In his final chapter, “The Counterrevolution and the ‘Second Revolution’”, Der Matossian introduces the term, “Second Revolution”, which becomes central to his analysis designating a counter-revolution and a counter-movement from forces within the Ottoman state that were the results of the first revolution in 1908. While the first revolution allowed “dreams” about constitutionalist harmony of all Ottoman subjects, the second revolution “shattered” those ambitions and hopes. In the author’s words: “In short, the Counterrevolution led to the demise of the Ottoman dream that the Revolution had promised to fulfill” (p. 149). The events in April 1909 unleashed fears inside the three nondominant groups of falling “back into the abyss of absolutism and the ancien régime” (p. 149).
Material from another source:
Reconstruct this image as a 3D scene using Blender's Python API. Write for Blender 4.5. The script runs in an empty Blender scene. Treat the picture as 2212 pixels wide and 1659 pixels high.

The culmination of despair and mistrust were the Adana massacres in April 1909. The author outlines in detail the escalation and how the Armenians turned, once again, into victims. The ambivalent role of the CUP and the tensions afterwards between the Armenian revolutionary parties and the central government followed the opposite path, when compared to the ideas of fall 1908. As a reaction, they finally “resorted to mobilizing international powers to exert pressure on the Ottoman government” (p. 178).
The development was not the same for the Jews who were able to mobilise own troops to fight along with the Action Army against the Counter- revolutionaries in Istanbul. The reaction of different ethnic groups to the Second Revolution depended on geography and composition of the population. Against general belief, Der Matossian argues that the Counterrevolution was less about religious fanaticism than a multi-actor event against the power shifts and new values of the first revolution (pp. 151–152). Contradiction and ambiguity pervaded that revolutionary era. He concludes that Ottomanism fell victim to the rise of nationalisms. The two revolutions were turning points for the Jews, Armenians, and Arabs. The latter’s perception that the “dark history of the empire” (p. 176) would be over, was seriously shattered, even before the Ottoman cataclysm of the 1910s was unleashed.
Shattered Dreams of Revolution explores ecclesiastical politics that previously had found little interest among historians. It is a well focused, well written and innovative comparative contribution to the field of the Second Constitutional Period in late-Ottoman Turkey. All those interested in the question why the first attempt to achieve democratic constitutionalism failed in the Middle East a hundred years ago will greatly profit from this fine study.